Wednesday, May 28, 2008

China's turn to lecture the West !

A fallout of the sub-prime crisis is that financial regulation in the US and other industrial economies has been shown in poor light. In contrast, regulators in China and India are patting themselves on their backs for their measured approach to financial sector liberalisation, which, they say, has helped insulate their systems from the financial market crisis.

The acting of the China Banking Regulatory Commission did not mince words in an interview to FT:
“I feel the western consensus on the relation between the market and the government should be reviewed,” said Liao Min, director-general and acting head of the general office of the China Banking Regulatory Commission.

“In practice, they tend to overestimate the power of the market and overlook the regulatory role of the government and this warped conception is at the root of the subprime crisis.”

When asked what other countries could learn from China’s regulatory system, he pointed out that Chinese financial institutions needed CBRC approval to launch individual product types, making it nearly impossible for exotic financial instruments, such as the ones blamed for the subprime crisis, to exist in China.
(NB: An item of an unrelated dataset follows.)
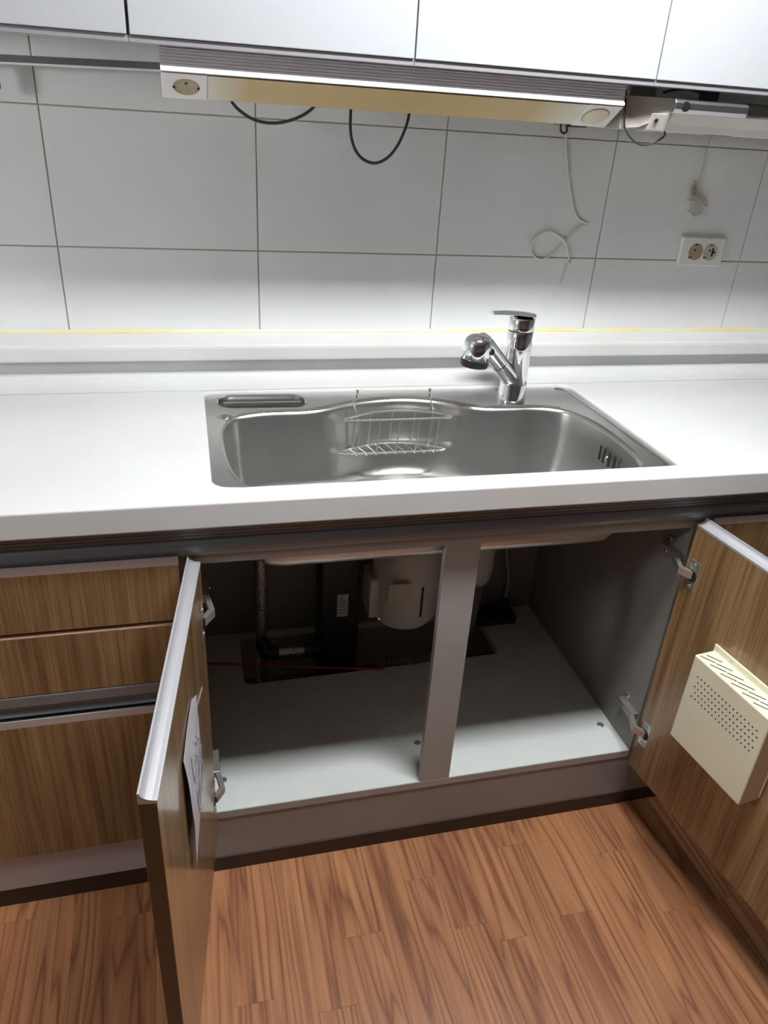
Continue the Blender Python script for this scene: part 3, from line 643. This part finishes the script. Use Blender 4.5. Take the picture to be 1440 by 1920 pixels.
# ------------------------------------------------------------------ wall outlet
ot = thing('wall_outlet', 'white double wall outlet with browned round sockets on the tiles', 'outlet', (.955, -.005, 1.162))
ob('plate', MB().box(.895, 1.017, -.0125, .0, 1.1625, 1.2305), mat('outlet plastic', (.74, .73, .70), .35), ot, bevel=.0035, seg=3)
for x, mm in ((.9365, mat('browned socket', (.36, .28, .20), .35)), (.9780, SOCKET)):
    c = Vector((x, -.0127, 1.1965))
    s_ = ob('socket', MB().lathe([(.0192, -.002), (.0192, .0010), (.0182, .0014), (.0176, .0005), (.001, .0004)], c, (0, -1, 0), 28), mm, ot)
    h = MB().lathe([(.0026, 0), (.0026, .0004)], c + Vector((-.003, -.0003, .004)), (0, -1, 0), 10).box(x - .0165, x - .0095, -.0138, -.0121, 1.1815, 1.1858).box(x - .006, x + .002, -.0138, -.0121, 1.2115, 1.2140)
    if x > .95: h.box(x + .003, x + .0075, -.0138, -.0121, 1.187, 1.206).box(x + .0075, x + .013, -.0138, -.0121, 1.194, 1.199)
    ob('socket_holes', h, DARK, s_)

# ------------------------------------------------------------------ range hood
rh = thing('range_hood', 'slim cream range hood with silver front grip under the right cabinets', 'range hood', (.85, -.18, 1.449))
HX0, HX1 = .508, 1.12
ob('body', MB().prism([(-.02, 1.503), (-.322, 1.503), (-.322, 1.480), (-.275, 1.462), (-.262, 1.4495), (-.02, 1.4495)], .600, HX1), HOODW, rh, bevel=.002)
m = MB()
pA = [(.508, -.300, 1.4495), (.545, -.302, 1.453), (.600, -.318, 1.4785), (.600, -.318, 1.503), (.508, -.300, 1.503)]
m.add(pA + [(x, -.02, z) for x, y, z in pA], [(0, 1, 2, 3, 4), (9, 8, 7, 6, 5), (0, 5, 6, 1), (1, 6, 7, 2), (2, 7, 8, 3), (3, 8, 9, 4), (4, 9, 5, 0)])
ob('end_panel', m, HOODD, rh, bevel=.001)
m = MB(); pA = [(.515, -.3035, 1.4475), (.5475, -.3045, 1.4500), (.5995, -.319, 1.4780), (.5995, -.300, 1.4490), (.53, -.285, 1.4470)]
ob('lower_wing', MB().prism([(-.318, 1.4775), (-.303, 1.4495), (-.26, 1.4475), (-.26, 1.478)], .562, .5998), HOODW, rh, bevel=.001)
ob('grip', MB().prism([(-.3225, 1.5015), (-.3325, 1.5015), (-.3365, 1.496), (-.3365, 1.486), (-.332, 1.4795), (-.3225, 1.4785)], .590, .742), brushed('satin aluminium', (.62, .62, .64), .3, (1, 30, 30)), rh, bevel=.001)
ob('glass_strip', MB().prism([(-.3225, 1.503), (-.3325, 1.503), (-.3325, 1.484), (-.3225, 1.484)], .7425, HX1), mat('black glass', (.015, .013, .012), .1), rh, bevel=.001)
ob('grip_knob', MB().lathe([(.0085, 0), (.008, .002), (.001, .003)], (.611, -.3363, 1.4905), (0, -1, 0), 16), BLACKP, rh)
ob('wing_screw', MB().lathe([(.0042, 0), (.003, .0012), (.001, .0012)], (.5725, -.3125, 1.466), (0, -.95, -.3), 12), DARK, rh)
ob('duct_collar', MB().box(.545, .60, -.25, -.12, 1.5032, 1.5335), HOODW, rh, bevel=.004)
ob('switch_bracket', MB().box(.664, .690, -.313, -.290, 1.5032, 1.5335), BLACKM, rh)
ob('lead', MB().tube(spline([(.60, -.285, 1.515), (.63, -.29, 1.519), (.665, -.30, 1.516)], 5).__add__([]) if False else [tuple(v) for v in spline([(.595, -.28, 1.512), (.615, -.285, 1.518), (.640, -.295, 1.520), (.666, -.303, 1.514)], 5)], .0024, 6), CABLE, rh)
for cx_, n_ in ((.565, 6), (.73, 8)):
    g = MB()
    for k in range(n_):
        g.box(cx_ + .006 * k, cx_ + .006 * k + .0032, -.258, -.235, 1.4488, 1.4494)
    ob('vent_grille', g, DARK, rh)
m = MB().tube(spline([(.522, -.26, 1.533), (.516, -.285, 1.510), (.5085, -.306, 1.489), (.5115, -.307, 1.463), (.522, -.300, 1.447), (.546, -.295, 1.430), (.572, -.29, 1.425), (.595, -.29, 1.432), (.612, -.286, 1.4425), (.622, -.268, 1.4492)], 6), .0017, 8)
tag(ob('thin_cable', m, CABLE), 'thin dark cable drooping under the left end of the range hood', 'cable')

# ------------------------------------------------------------------ ceiling lamp and added fill globe
t = thing('ceiling_light', 'long white kitchen ceiling lamp above the counter edge', 'lamp', (.34, -.935, 2.25))
x0, x1, y0, y1 = .34 - .29, .34 + .29, -1.015, -.855
ob('frame', MB().box(x0 - .02, x1 + .02, y0 - .02, y1 + .02, 2.29, RZ).box(x0 - .02, x0, y0 - .02, y1 + .02, 2.249, 2.29).box(x1, x1 + .02, y0 - .02, y1 + .02, 2.249, 2.29).box(x0, x1, y0 - .02, y0, 2.249, 2.29).box(x0, x1, y1, y1 + .02, 2.249, 2.29), LAMPW, t)
ob('diffuser', MB().box(x0 + .0005, x1 - .0005, y0 + .0005, y1 - .0005, 2.252, 2.285), LIGHT, t)
PL = (-1.8, -1.15, 1.55)  # invented fill globe, unseen, set low so the left door blocks part of it
t = thing('fill_lamp', 'round white fill lamp added out of view at the left', 'lamp', PL)
ob('globe', MB().lathe([(.001, -.15)] + [(.15 * math.sin(k * PI / 12), -.15 * math.cos(k * PI / 12)) for k in range(1, 12)] + [(.03, .149)], PL, n=24), LIGHT2, t)
ob('cap', MB().lathe([(.035, 0), (.035, .02), (.012, .035)], (PL[0], PL[1], PL[2] + .149), n=16), LAMPW, t)
ob('cord', MB().tube([(PL[0], PL[1], PL[2] + .18), (PL[0], PL[1], RZ)], .004, 8), CABLE, t)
The majority of China’s financial sector is still owned by the state, and the government retains tight control over many aspects of the industry, including senior personnel decisions at the country’s largest banks, insurers and brokerages.

Thanks to China’s lack of integration with global financial markets as well as the cautious regulatory approach of the CBRC, Chinese banks have emerged relatively unscathed from the global credit crisis, which so far has caused nearly $380bn of losses at western financial institutions.

Not everybody buys the argument that the diminished frequency of crises is an argument for hastening slowly with financial liberalisation. Alan Greenspan argued recently that occasional financial turmoil may be the price to be paid for rapid innovation and growth. The answer, Greenspan urges, is to ensure that banks have enough capital to withstand shocks:
“If we want rapid growth in productivity, innovation, standards of living, we may have to accept that there will be periods of turmoil,” the former chairman of the US Federal Reserve told the Financial Times.

Rather than try to suppress bubbles, he said, policymakers should ensure that financial institutions were well enough capitalised to withstand the hit from bursting bubbles as well as other shocks.

Mr Greenspan backed efforts to develop counter-cyclical capital rules that would force banks to hold more capital in good times than bad.

Such rules might make it less likely that asset price and credit booms would feed each other, as they did during the housing upturn.

But he said this would be difficult to implement in practice because “we are never certain where we are in the cycle”.